The International Monetary Fund (IMF) has said the government's decision to stop printing money is an important step to revive the economy.
The IMF said in a statement on its website today that Maldives’ economic growth will reach 5.2 percent this year as tourist arrivals increase. The IMF estimates that the economy grew by 4.2 percent last year.
The agency also predicted that the completion of the Velana International Airport expansion project and the opening of new resorts and guesthouses will further boost the economy. However, the IMF has identified the constraints on the economy and stressed the importance of formulating policies to mitigate these constraints.
They predicted that Maldives’ deficit and debt will remain high unless major reforms are introduced. It was also noted that Maldives is likely to face difficulties in repaying its external debt.
Further, the management of state-owned companies should be reformed to reduce the burden on the economy, and debt repayment and management procedures should be strengthened.
The government is taking good and strong measures in this regard, according to the IMF. They cited the reform of the subsidy system, the introduction of targeted subsidies to replace the existing subsidies in phases, the reform of Aasandha and the implementation of government development projects in a specific order, and the reform of state-owned companies.

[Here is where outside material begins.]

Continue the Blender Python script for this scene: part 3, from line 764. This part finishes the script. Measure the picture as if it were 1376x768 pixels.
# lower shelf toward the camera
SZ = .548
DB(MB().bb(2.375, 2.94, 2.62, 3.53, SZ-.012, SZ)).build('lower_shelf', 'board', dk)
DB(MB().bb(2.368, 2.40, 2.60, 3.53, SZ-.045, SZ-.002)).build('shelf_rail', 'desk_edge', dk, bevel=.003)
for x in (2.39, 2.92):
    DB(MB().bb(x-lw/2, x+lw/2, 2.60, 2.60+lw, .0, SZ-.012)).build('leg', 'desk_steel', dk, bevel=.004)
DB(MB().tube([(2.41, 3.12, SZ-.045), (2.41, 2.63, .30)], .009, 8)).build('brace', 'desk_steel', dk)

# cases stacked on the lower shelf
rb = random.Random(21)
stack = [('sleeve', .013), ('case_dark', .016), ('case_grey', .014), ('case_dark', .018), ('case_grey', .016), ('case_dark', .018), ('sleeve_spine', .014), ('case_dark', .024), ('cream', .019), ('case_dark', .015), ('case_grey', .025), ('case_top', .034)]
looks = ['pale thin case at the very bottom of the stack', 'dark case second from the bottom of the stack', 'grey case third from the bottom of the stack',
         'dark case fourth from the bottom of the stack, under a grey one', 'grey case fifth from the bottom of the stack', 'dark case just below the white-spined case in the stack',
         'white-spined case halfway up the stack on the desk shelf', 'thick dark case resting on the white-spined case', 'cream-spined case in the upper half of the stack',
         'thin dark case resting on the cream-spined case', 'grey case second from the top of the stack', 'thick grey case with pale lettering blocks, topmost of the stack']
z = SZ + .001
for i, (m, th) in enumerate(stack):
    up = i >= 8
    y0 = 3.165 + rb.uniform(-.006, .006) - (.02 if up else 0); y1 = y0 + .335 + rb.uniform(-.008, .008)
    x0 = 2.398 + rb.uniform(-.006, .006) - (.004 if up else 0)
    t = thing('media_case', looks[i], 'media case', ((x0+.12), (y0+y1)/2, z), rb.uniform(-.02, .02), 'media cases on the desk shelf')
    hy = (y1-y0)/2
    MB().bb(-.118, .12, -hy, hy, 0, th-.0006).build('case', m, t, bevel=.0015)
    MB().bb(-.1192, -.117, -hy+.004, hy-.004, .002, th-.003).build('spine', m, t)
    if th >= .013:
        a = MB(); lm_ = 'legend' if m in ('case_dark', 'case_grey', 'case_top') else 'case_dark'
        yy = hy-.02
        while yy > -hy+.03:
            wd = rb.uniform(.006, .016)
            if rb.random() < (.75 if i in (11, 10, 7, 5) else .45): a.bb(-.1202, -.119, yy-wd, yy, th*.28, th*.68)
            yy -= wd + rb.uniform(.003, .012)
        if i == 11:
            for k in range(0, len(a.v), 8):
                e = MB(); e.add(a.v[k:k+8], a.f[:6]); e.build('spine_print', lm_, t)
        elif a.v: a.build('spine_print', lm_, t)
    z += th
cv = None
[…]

The IMF said monetary policy, along with other policies, could play an important role in reducing macroeconomic vulnerability. However, the IMF has urged the government to strengthen financial sector supervision and shape monetary and spending policies to keep pace with the pegged foreign exchange rate.
Strengthening public governance, improving the business environment and increasing skills development are essential for sustainable and inclusive development, the IMF said.